--- START OF Data lines ---
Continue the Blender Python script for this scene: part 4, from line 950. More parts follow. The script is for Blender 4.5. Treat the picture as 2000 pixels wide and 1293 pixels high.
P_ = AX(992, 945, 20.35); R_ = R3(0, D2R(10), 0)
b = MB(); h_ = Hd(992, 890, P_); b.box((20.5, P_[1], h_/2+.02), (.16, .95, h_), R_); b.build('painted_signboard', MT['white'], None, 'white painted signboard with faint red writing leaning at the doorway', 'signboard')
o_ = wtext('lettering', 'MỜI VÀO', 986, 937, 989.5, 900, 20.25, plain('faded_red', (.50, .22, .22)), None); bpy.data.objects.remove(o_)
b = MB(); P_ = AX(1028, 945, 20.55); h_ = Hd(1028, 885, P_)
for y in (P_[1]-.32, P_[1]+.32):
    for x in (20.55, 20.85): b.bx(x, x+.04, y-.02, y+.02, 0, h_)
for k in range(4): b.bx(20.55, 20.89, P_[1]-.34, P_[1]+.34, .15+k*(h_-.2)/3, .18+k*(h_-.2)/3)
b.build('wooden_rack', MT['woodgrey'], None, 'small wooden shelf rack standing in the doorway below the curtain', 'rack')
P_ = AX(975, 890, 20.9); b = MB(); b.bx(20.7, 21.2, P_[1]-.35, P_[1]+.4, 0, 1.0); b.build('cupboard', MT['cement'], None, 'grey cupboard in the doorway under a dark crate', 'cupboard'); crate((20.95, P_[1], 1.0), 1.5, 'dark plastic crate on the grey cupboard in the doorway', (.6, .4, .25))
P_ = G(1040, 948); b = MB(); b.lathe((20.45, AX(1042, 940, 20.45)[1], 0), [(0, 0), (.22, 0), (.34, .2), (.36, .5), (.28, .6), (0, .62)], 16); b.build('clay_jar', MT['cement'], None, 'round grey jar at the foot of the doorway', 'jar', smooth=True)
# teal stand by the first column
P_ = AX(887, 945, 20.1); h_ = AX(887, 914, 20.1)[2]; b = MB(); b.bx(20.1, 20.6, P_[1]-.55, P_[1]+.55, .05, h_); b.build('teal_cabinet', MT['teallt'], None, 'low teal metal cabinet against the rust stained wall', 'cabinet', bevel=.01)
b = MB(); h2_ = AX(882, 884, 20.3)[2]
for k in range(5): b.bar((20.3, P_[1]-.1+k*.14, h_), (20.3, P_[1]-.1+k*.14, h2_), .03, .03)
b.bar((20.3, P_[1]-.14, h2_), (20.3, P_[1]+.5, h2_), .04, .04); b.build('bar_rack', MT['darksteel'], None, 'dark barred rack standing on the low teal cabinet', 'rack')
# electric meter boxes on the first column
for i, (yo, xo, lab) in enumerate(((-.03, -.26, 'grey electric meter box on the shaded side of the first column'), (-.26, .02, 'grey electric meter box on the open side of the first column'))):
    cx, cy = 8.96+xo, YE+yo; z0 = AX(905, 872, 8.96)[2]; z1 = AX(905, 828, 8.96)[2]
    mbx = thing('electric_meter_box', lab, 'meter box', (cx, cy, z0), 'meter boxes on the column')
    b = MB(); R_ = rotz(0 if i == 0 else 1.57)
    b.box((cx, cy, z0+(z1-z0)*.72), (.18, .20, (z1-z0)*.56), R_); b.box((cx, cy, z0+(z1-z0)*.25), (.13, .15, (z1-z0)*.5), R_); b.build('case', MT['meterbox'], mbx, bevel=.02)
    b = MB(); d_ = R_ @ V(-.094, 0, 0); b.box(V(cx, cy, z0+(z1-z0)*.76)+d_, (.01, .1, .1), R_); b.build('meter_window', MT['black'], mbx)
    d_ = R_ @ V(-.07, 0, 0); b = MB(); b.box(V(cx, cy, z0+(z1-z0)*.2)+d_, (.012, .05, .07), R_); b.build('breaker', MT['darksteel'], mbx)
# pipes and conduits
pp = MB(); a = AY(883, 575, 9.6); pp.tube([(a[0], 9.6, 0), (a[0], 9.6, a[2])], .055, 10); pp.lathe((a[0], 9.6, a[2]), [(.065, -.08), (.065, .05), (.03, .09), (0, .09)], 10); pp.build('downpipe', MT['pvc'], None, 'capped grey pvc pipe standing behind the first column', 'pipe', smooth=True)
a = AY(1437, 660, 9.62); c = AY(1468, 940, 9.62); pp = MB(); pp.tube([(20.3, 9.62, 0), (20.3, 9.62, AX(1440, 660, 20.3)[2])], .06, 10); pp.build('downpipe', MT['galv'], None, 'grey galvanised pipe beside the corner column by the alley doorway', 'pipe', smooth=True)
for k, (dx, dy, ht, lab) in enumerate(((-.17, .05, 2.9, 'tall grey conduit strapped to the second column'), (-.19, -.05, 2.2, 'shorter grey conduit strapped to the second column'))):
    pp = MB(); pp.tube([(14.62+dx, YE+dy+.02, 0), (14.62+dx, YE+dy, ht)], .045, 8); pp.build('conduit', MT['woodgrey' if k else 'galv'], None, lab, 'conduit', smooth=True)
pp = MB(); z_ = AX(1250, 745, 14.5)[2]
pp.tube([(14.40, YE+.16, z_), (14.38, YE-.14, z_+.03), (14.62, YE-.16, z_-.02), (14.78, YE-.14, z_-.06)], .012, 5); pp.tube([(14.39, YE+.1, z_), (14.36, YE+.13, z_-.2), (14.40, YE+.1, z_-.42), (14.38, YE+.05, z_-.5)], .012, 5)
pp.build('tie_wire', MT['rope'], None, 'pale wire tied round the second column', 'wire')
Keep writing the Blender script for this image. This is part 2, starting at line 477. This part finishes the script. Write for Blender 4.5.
--- END OF Data lines ---
Quote the listing in full, please, keeping every line exact.

• **Task solution**:
Continue the Blender Python script for this scene: part 4, from line 950. More parts follow. The script is for Blender 4.5. Treat the picture as 2000 pixels wide and 1293 pixels high.
P_ = AX(992, 945, 20.35); R_ = R3(0, D2R(10), 0)
b = MB(); h_ = Hd(992, 890, P_); b.box((20.5, P_[1], h_/2+.02), (.16, .95, h_), R_); b.build('painted_signboard', MT['white'], None, 'white painted signboard with faint red writing leaning at the doorway', 'signboard')
o_ = wtext('lettering', 'MỜI VÀO', 986, 937, 989.5, 900, 20.25, plain('faded_red', (.50, .22, .22)), None); bpy.data.objects.remove(o_)
b = MB(); P_ = AX(1028, 945, 20.55); h_ = Hd(1028, 885, P_)
for y in (P_[1]-.32, P_[1]+.32):
    for x in (20.55, 20.85): b.bx(x, x+.04, y-.02, y+.02, 0, h_)
for k in range(4): b.bx(20.55, 20.89, P_[1]-.34, P_[1]+.34, .15+k*(h_-.2)/3, .18+k*(h_-.2)/3)
b.build('wooden_rack', MT['woodgrey'], None, 'small wooden shelf rack standing in the doorway below the curtain', 'rack')
P_ = AX(975, 890, 20.9); b = MB(); b.bx(20.7, 21.2, P_[1]-.35, P_[1]+.4, 0, 1.0); b.build('cupboard', MT['cement'], None, 'grey cupboard in the doorway under a dark crate', 'cupboard'); crate((20.95, P_[1], 1.0), 1.5, 'dark plastic crate on the grey cupboard in the doorway', (.6, .4, .25))
P_ = G(1040, 948); b = MB(); b.lathe((20.45, AX(1042, 940, 20.45)[1], 0), [(0, 0), (.22, 0), (.34, .2), (.36, .5), (.28, .6), (0, .62)], 16); b.build('clay_jar', MT['cement'], None, 'round grey jar at the foot of the doorway', 'jar', smooth=True)
# teal stand by the first column
P_ = AX(887, 945, 20.1); h_ = AX(887, 914, 20.1)[2]; b = MB(); b.bx(20.1, 20.6, P_[1]-.55, P_[1]+.55, .05, h_); b.build('teal_cabinet', MT['teallt'], None, 'low teal metal cabinet against the rust stained wall', 'cabinet', bevel=.01)
b = MB(); h2_ = AX(882, 884, 20.3)[2]
for k in range(5): b.bar((20.3, P_[1]-.1+k*.14, h_), (20.3, P_[1]-.1+k*.14, h2_), .03, .03)
b.bar((20.3, P_[1]-.14, h2_), (20.3, P_[1]+.5, h2_), .04, .04); b.build('bar_rack', MT['darksteel'], None, 'dark barred rack standing on the low teal cabinet', 'rack')
# electric meter boxes on the first column
for i, (yo, xo, lab) in enumerate(((-.03, -.26, 'grey electric meter box on the shaded side of the first column'), (-.26, .02, 'grey electric meter box on the open side of the first column'))):
    cx, cy = 8.96+xo, YE+yo; z0 = AX(905, 872, 8.96)[2]; z1 = AX(905, 828, 8.96)[2]
    mbx = thing('electric_meter_box', lab, 'meter box', (cx, cy, z0), 'meter boxes on the column')
    b = MB(); R_ = rotz(0 if i == 0 else 1.57)
    b.box((cx, cy, z0+(z1-z0)*.72), (.18, .20, (z1-z0)*.56), R_); b.box((cx, cy, z0+(z1-z0)*.25), (.13, .15, (z1-z0)*.5), R_); b.build('case', MT['meterbox'], mbx, bevel=.02)
    b = MB(); d_ = R_ @ V(-.094, 0, 0); b.box(V(cx, cy, z0+(z1-z0)*.76)+d_, (.01, .1, .1), R_); b.build('meter_window', MT['black'], mbx)
    d_ = R_ @ V(-.07, 0, 0); b = MB(); b.box(V(cx, cy, z0+(z1-z0)*.2)+d_, (.012, .05, .07), R_); b.build('breaker', MT['darksteel'], mbx)
# pipes and conduits
pp = MB(); a = AY(883, 575, 9.6); pp.tube([(a[0], 9.6, 0), (a[0], 9.6, a[2])], .055, 10); pp.lathe((a[0], 9.6, a[2]), [(.065, -.08), (.065, .05), (.03, .09), (0, .09)], 10); pp.build('downpipe', MT['pvc'], None, 'capped grey pvc pipe standing behind the first column', 'pipe', smooth=True)
a = AY(1437, 660, 9.62); c = AY(1468, 940, 9.62); pp = MB(); pp.tube([(20.3, 9.62, 0), (20.3, 9.62, AX(1440, 660, 20.3)[2])], .06, 10); pp.build('downpipe', MT['galv'], None, 'grey galvanised pipe beside the corner column by the alley doorway', 'pipe', smooth=True)
for k, (dx, dy, ht, lab) in enumerate(((-.17, .05, 2.9, 'tall grey conduit strapped to the second column'), (-.19, -.05, 2.2, 'shorter grey conduit strapped to the second column'))):
    pp = MB(); pp.tube([(14.62+dx, YE+dy+.02, 0), (14.62+dx, YE+dy, ht)], .045, 8); pp.build('conduit', MT['woodgrey' if k else 'galv'], None, lab, 'conduit', smooth=True)
pp = MB(); z_ = AX(1250, 745, 14.5)[2]
pp.tube([(14.40, YE+.16, z_), (14.38, YE-.14, z_+.03), (14.62, YE-.16, z_-.02), (14.78, YE-.14, z_-.06)], .012, 5); pp.tube([(14.39, YE+.1, z_), (14.36, YE+.13, z_-.2), (14.40, YE+.1, z_-.42), (14.38, YE+.05, z_-.5)], .012, 5)
pp.build('tie_wire', MT['rope'], None, 'pale wire tied round the second column', 'wire')
Keep writing the Blender script for this image. This is part 2, starting at line 477. This part finishes the script. Write for Blender 4.5.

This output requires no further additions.